Reviews and occasional notes on classical music

Reviews and occasional notes on classical music

"Music, both vocall and instrumental, so good, so delectable, so rare, so admirable, so super excellent, that it did even ravish and stupifie all those strangers that never heard the like." - Thomas Coryat, after hearing 3 hours of music at the Scuola di San Rocco in Venice, 1608.

Friday, August 11, 2017

Great poems and a perfect reader


Matthew Arnold: Selected Poems

Choosing a reader for an audiobook isn't easy, for what we want is actually more than reading, but something just short of acting. The author might know the inner rhythms of the text better than anyone, but it's a rare author with the skill and vocal equipment to keep things lively and moving and still sounding natural. A great stage actor might tend to declaim too much; a great film actor might just be slumming; and in both cases the dreaded actor's ego might push itself forward to the detriment of the story. The rise of the voice actor category that's come with the extraordinary success of animated film and video-games has given us a number of specialists with the skill and discipline to read a variety of works. Jonathan Keeble has a very long resume in voice acting work, and the audiobooks of his I've listened to are impressive indeed. He brings all the right tools to this well-chosen selection of poetry by the great Victorian, Matthew Arnold.

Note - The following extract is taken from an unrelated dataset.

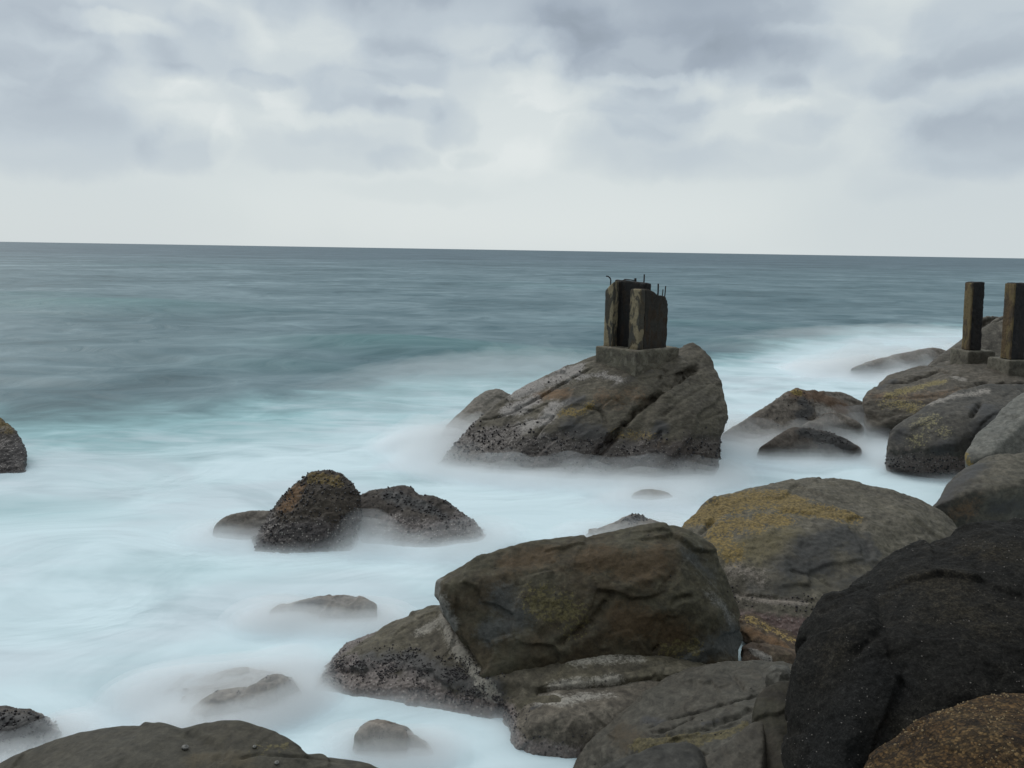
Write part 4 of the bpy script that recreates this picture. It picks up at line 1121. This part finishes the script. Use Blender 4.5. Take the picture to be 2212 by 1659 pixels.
# posts at the right
M_rust = concrete_mat('rust_stained_concrete', (.105, .072, .040), (.07, .052, .034), (.05, .04, .032), .6, (.17, .13, .06), .6, 5)
M_post = concrete_mat('shaded_post_concrete', (.030, .028, .028), (.022, .021, .022), (.04, .03, .024), .4, None, 0, 6)  # near-black: shade on the sides turned from the light, put into the colour
M_foot2 = concrete_mat('post_footing_concrete', (.135, .125, .10), (.10, .09, .072), (.06, .055, .045), .6, (.18, .165, .13), .3, 7, False)


def post(u, vtop, vbase, y, wl, wr, taper, label, flen, fbot, fl, fr, seed):
    c = P(u, vbase, y)
    ztop = P(u, vtop, y).z
    root = empty('concrete_post', (c.x, c.y, c.z - .35))
    tag(root, label, 'post', 'concrete posts on the rock ledge')
    ro = root.location
    A_, B_ = Vector((-.20, .98, 0)), Vector((.99, .16, 0))
    h = ztop - c.z

    def pl(a, b, z):
        q = A_ * a + B_ * b
        return (q.x, q.y, .35 + z)
    # shaft: the seaward and left faces carry the rust, as a skin a little proud of the core
    rough_solid('shaft', [pl(.012, 0, -.02), pl(.012, wr, -.02), pl(wl, wr, -.02), pl(wl, 0, -.02)], [.35 + h] * 4, M_post, root, ro, .020, .036, seed, .022)
    rough_solid('stained_face', [pl(.004, -.022, .0), pl(.004, .02, .0), pl(wl - .01, .02, .0), pl(wl - .01, -.022, .0)], [.35 + h - .02] * 4, M_rust, root, ro, .016, .018, seed + 1, .008)
    rough_solid('footing', [pl(-flen, -flen, -fbot), pl(-flen, fr, -fbot), pl(fl, fr, -fbot), pl(fl, -flen, -fbot)], [.35 - .004] * 4, M_foot2, root, ro, .028, .03, seed + 2, .025)
    # both posts lean a little towards the open sea
    for ch in root.children:
        if ch.name.startswith('footing'):
            continue
        for v in ch.data.vertices:
            v.co.x -= .055 * max(v.co.z - .35, 0)
    return root


post(2095, 609, 757, 22.35, .31, .37, 0, 'square concrete post with a rust streaked face, left one of the two', .10, .62, .62, .75, 11)
post(2184, 611, 777, 21.15, .36, .42, 0, 'square concrete post with a rust streaked face, cut by the right edge', .10, .62, .72, .8, 15)

# ------------------------------------------------------------------ water
edge_uv = [(-500, 880), (-200, 892), (0, 893), (200, 890), (400, 884), (550, 862), (700, 846), (850, 832), (980, 824), (1150, 812), (1300, 802), (1500, 778), (1620, 760), (1750, 730), (1860, 712), (2060, 706), (2400, 700)]
ew = np.array([[W(u, v).x, W(u, v).y] for u, v in edge_uv])
exr = ew[:, 0] / ew[:, 1]


def water_masks(X, Y):
    p3 = np.stack([X * .22, Y * .22, np.zeros_like(X)], 1)
    ye = np.interp(X / np.maximum(Y, 3), exr, ew[:, 1])
    n_big = fbm(np.stack([X * .10, Y * .16, np.full_like(X, 2.0)], 1), 4, .55, seed=2)
    n_mid = fbm(np.stack([X * .42, Y * .6, np.full_like(X, 5.0)], 1), 5, .6, seed=4)
    n_fine = fbm(np.stack([X * .9, Y * 2.6, np.full_like(X, 8.0)], 1), 4, .6, seed=6)
    s = (ye - Y) / (ye * .115) + .9 * n_big + .55 * n_mid
    foam = smooth01(.5 + s * .52)
    depth_in = np.clip((ye - Y) / 9.0, 0, 1)
    milk = np.clip(.28 + .72 * depth_in + .35 * n_big + .25 * n_mid + .10 * n_fine, 0, 1)
    far = smooth01((Y - 28) / 30)
    streak = n_mid * .55 + n_fine * .35
    return foam, milk, streak, far


rows = np.concatenate([np.linspace(-14, 3.2, 30), np.exp(np.arange(math.log(3.4), math.log(70), .011)), np.exp(np.arange(math.log(70.5), math.log(45000), .02))])
ncol = 460
tcol = np.linspace(-1, 1, ncol)
Yg = np.repeat(rows, ncol)
Xg = np.concatenate([tcol * (1.15 * max(y, 3) + 9) for y in rows])
foam, milk, streak, far = water_masks(Xg, Yg)
# swell: long low crests rolling in, fading with distance; a steeper one stands before the break
fade = smooth01((Yg - 20) / 8) * np.exp(-np.maximum(Yg - 40, 0) / 220)
Zg = .26 * fade * (fbm(np.stack([Xg * .06, Yg * .20, np.zeros_like(Xg)], 1), 3, .5, seed=12) * 1.6 + .5 * fbm(np.stack([Xg * .25, Yg * .7, np.zeros_like(Xg)], 1), 3, .5, seed=14))
Zg += .02 * smooth01((Yg - 6) / 8) * fbm(np.stack([Xg * .5, Yg * 1.1, np.zeros_like(Xg)], 1), 3, .5, seed=15) * (1 - fade)
teal = np.zeros_like(Xg)
for (u, v, hx, hy, hh, tl) in [(850, 752, 6.5, 3.4, .5, 1.0), (230, 662, 10, 7, .55, 1.0), (1080, 765, 6.5, 3.0, .3, .9), (620, 790, 4, 2, .15, .4), (1480, 700, 7, 3, .2, .5), (60, 640, 6, 5, .3, .5), (1250, 620, 14, 8, .3, .4), (380, 575, 20, 14, .4, .3),
                               (1650, 740, 4, 2, .15, .5), (320, 1050, 1.6, .8, 0, .35), (830, 1040, 1.0, .7, 0, .5), (60, 1110, 2.2, .9, 0, .3), (420, 1225, 1.4, .45, 0, .28), (250, 970, 2.2, .9, 0, .3), (560, 930, 2, .8, 0, .25)]:
    p = W(u, v)
    e = np.exp(-((Xg - p.x) / hx) ** 2 - ((Yg - p.y + .15 * (Xg - p.x)) / hy) ** 2)
    Zg += hh * e
    teal = np.maximum(teal, tl * e)
for (u, v, hx, hy, am) in [(60, 1105, 2.0, .7, .35), (250, 1240, 1.6, .25, .22), (430, 1480, 1.2, .3, .15), (150, 905, 5, 1.2, .15)]:
    p = W(u, v)
    milk -= am * np.exp(-((Xg - p.x) / hx) ** 2 - ((Yg - p.y) / hy) ** 2)
milk = np.clip(milk, 0, 1)
me = grid_mesh('sea', np.stack([Xg, Yg, Zg], 1), len(rows), ncol)
put_attr(me, 'wave', np.stack([foam, milk, np.clip(.5 + streak * .5, 0, 1), teal], 1))
m = bpy.data.materials.new('sea_water')
m.use_nodes = True
t = NT(m.node_tree)
at = t.n('ShaderNodeAttribute', attribute_name='wave')
sc = t.n('ShaderNodeSeparateColor', {0: at.outputs['Color']})
aF, aM, aS, aT = sc.outputs[0], sc.outputs[1], sc.outputs[2], at.outputs['Alpha']
pos = t.n('ShaderNodeNewGeometry').outputs['Position']
nA = t.noise(t.vm('MULTIPLY', pos, (.055, .075, 0)), 1.0, 4, .52, .8)
nB = t.noise(t.vm('MULTIPLY', pos, (.34, .46, 0)), 1.0, 4, .52, 1.0)
nC = t.noise(t.vm('MULTIPLY', pos, (.012, .020, 0)), 1.0, 7, .56, .6)
nD = t.noise(t.vm('MULTIPLY', pos, (.40, 1.7, 0)), 1.0, 3, .45, 1.6)
mixn = t.m('ADD', t.m('ADD', t.m('MULTIPLY', nA, .40), t.m('MULTIPLY', nB, .28)), t.m('MULTIPLY', nC, .32))
deepc = t.ramp(mixn, [(.37, (.030, .075, .093)), (.46, (.062, .122, .146)), (.53, (.105, .170, .197)), (.65, (.20, .285, .32))])
deepc = t.mix(t.m('MULTIPLY', aT, .75), deepc, t.mix(nB, (.040, .125, .135), (.10, .225, .235)))
fm = t.m('ADD', t.m('MULTIPLY', nD, .5), t.m('MULTIPLY', nB, .5))
milkf = t.m('ADD', aM, t.m('MULTIPLY', t.m('SUBTRACT', fm, .5), .95), clamp=True)
foamc = t.ramp(milkf, [(.0, (.19, .30, .32)), (.35, (.31, .475, .505)), (.65, (.47, .59, .63)), (1.0, (.575, .685, .73))])
lav = t.sstep(t.noise(t.vm('MULTIPLY', pos, (.22, .38, 0)), 1.0, 4, .5, .8), .42, .66)
foamc = t.mix(t.m('MULTIPLY', lav, .8), foamc, t.mix(1.0, foamc, (.93, .875, .885), 'MULTIPLY'))
foamc = t.mix(t.m('MULTIPLY', aT, .6), foamc, (.33, .52, .54))
ff = t.m('ADD', aF, t.m('MULTIPLY', t.m('MULTIPLY', t.m('SUBTRACT', nB, .5), 1.0), t.sstep(aF, .0, .3)), clamp=True)
# the water deepens away from the shore
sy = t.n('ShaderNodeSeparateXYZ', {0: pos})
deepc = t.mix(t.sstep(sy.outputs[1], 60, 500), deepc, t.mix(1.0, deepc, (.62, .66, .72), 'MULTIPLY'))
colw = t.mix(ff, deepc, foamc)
bp = t.n('ShaderNodeBump', {'Strength': .55, 'Distance': .5, 'Height': t.m('ADD', t.m('MULTIPLY', nB, .6), t.m('MULTIPLY', nA, 1.0))})
bs = t.n('ShaderNodeBsdfPrincipled', {'Base Color': colw, 'Normal': bp.outputs[0]})
t.set(bs, 'Roughness', t.m('MULTIPLY_ADD', ff, .3, .55))
t.set(bs, 'Specular IOR Level', t.m('MULTIPLY_ADD', ff, -.12, .2))
t.n('ShaderNodeOutputMaterial', {0: bs})
sea = tag(link_mesh('sea', me, m), kind='structure')

# ------------------------------------------------------------------ surf mist: a low body of spray hugging the rocks

def mist_body(y0, y1, step, ncols, src, density, lift, floor, label):
    rows = np.exp(np.arange(math.log(y0), math.log(y1), step))
    tc = np.linspace(-1, 1, ncols)
    Ym = np.repeat(rows, ncols)
    Xm = np.concatenate([tc * (.78 * y + 2.5) for y in rows])
    H = np.full_like(Xm, 0.0)
    for (x, y, r_, h_) in src:
        d2 = ((Xm - x) ** 2 + (Ym - y) ** 2) / (r_ * r_)
        mk_ = d2 < 9
        H[mk_] = np.maximum(H[mk_], h_ * np.exp(-d2[mk_] * .8))
    G = H.reshape(len(rows), ncols)
    for _ in range(14):
        G[1:-1, 1:-1] = (G[1:-1, 1:-1] * 2 + G[:-2, 1:-1] + G[2:, 1:-1] + G[1:-1, :-2] + G[1:-1, 2:]) / 6
    H = G.ravel() * lift
    nz = fbm(np.stack([Xm * 1.0, Ym * 1.0, np.full_like(Xm, lift)], 1), 3, .45, seed=41)
    H = H * np.clip(1 + .7 * nz, .35, 1.7) - floor - .9 * np.exp(-H / (.05 * lift + .004))
    top = np.stack([Xm, Ym, np.maximum(H, -.9)], 1)
    bot = np.stack([Xm, Ym, np.full_like(Xm, -1.1)], 1)
    nr, nt = len(rows), len(top)
    r_, c_ = np.meshgrid(np.arange(nr - 1), np.arange(ncols - 1), indexing='ij')
    a = (r_ * ncols + c_).ravel()
    Ft = np.stack([a, a + 1, a + ncols + 1, a + ncols], 1)
    Fb = np.stack([a, a + ncols, a + ncols + 1, a + 1], 1) + nt

    def strip(idx):
        i0, i1 = np.array(idx[:-1]), np.array(idx[1:])
        return np.stack([i0, i0 + nt, i1 + nt, i1], 1)
    rim = [strip(list(range(ncols))), strip([(nr - 1) * ncols + k for k in range(ncols)])[:, ::-1],
           strip([k * ncols for k in range(nr)])[:, ::-1], strip([k * ncols + ncols - 1 for k in range(nr)])]
    V = np.concatenate([top, bot])
    F = np.concatenate([Ft, Fb] + rim)
    me = bpy.data.meshes.new('sea_mist')
    me.vertices.add(len(V))
    me.vertices.foreach_set('co', V.astype(np.float32).ravel())
    me.loops.add(F.size)
    me.loops.foreach_set('vertex_index', F.astype(np.int32).ravel())
    me.polygons.add(len(F))
    me.polygons.foreach_set('loop_start', np.arange(0, F.size, 4, dtype=np.int32))
    me.polygons.foreach_set('use_smooth', np.ones(len(F), bool))
    me.update(calc_edges=True)
    m = bpy.data.materials.new('sea_mist')
    m.use_nodes = True
    t = NT(m.node_tree)
    pv = t.n('ShaderNodeVolumePrincipled', {'Color': (.95, .97, .985), 'Density': density})
    out = t.n('ShaderNodeOutputMaterial')
    t.t.links.new(pv.outputs[0], out.inputs['Volume'])
    tag(link_mesh('sea_mist', me, m), label, 'mist', None, 'stuff')


far_src = [q for q in MIST if q[1] > 11.3]
near_src = [q for q in MIST if q[1] <= 11.3]
# the break of the wave behind the ruin throws a thin veil over the sea
veil = [(W(u, v).x, W(u, v).y, r_, h_) for u, v, r_, h_ in [(760, 862, 3.2, .30), (860, 850, 3.6, .45), (960, 838, 3.8, .7), (1060, 822, 4.2, .95), (1160, 812, 4.2, .95), (1260, 800, 3.6, .6),
                                                             (1700, 748, 4, .45), (1850, 730, 4.6, .6), (1990, 722, 4.6, .6)]]
mist_body(16, 70, .010, 300, veil, .055, 1.3, .05, 'faint veil of spray drifting over the breaking wave behind the ruin')
mist_body(16, 70, .010, 300, veil, .08, .7, .04, 'thin low spray over the breaking wave behind the ruin')
mist_body(10.9, 60, .010, 340, far_src, .34, 1.2, .03, 'faint tall veil of spray round the farther rocks')
mist_body(10.9, 50, .010, 340, far_src, .55, .82, .025, 'thin white spray above the half height froth of the farther rocks')
mist_body(10.9, 50, .010, 340, far_src, 1.15, .54, .02, 'white spray at half height round the farther rocks')
mist_body(10.9, 50, .010, 340, far_src, 3.2, .28, .01, 'dense white froth lying on the water round the farther rocks')
mist_body(4.6, 10.8, .008, 340, near_src, 1.0, 1.2, .015, 'faint tall veil of spray round the rocks nearest the shore')
mist_body(4.6, 10.8, .008, 340, near_src, 3.2, .66, .012, 'white spray at half height round the rocks nearest the shore')
mist_body(4.6, 10.8, .008, 340, near_src, 12, .32, .008, 'dense white froth lying on the water round the nearest rocks')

One of my favourite Arnold poems is the extraordinary Desire, whose short lines, shifting rhythms and unexpected rhymes keep one off-balance. It's a very modern-sounding poem, with more than a hint of hip-hop, based on a highly personalized and emotional, though de-mythologized Christology.

O, let the false dream fly
Where our sick souls do lie,
Tossing continually.
O, where thy voice doth come,
Let all doubts be dumb;
Let all words be mild;
All strife be reconciled;
All pains beguiled.
Light brings no blindness;
Love no unkindness;
Knowledge no ruin;
Fear no undoing,
From the cradle to the grave,--
Save, O, save!

Keeble's reading is altogether admirable; he makes the emotional arc of the poem clear, without sentimentalizing it on the one hand, or trivializing it on the other. All without any beatboxing!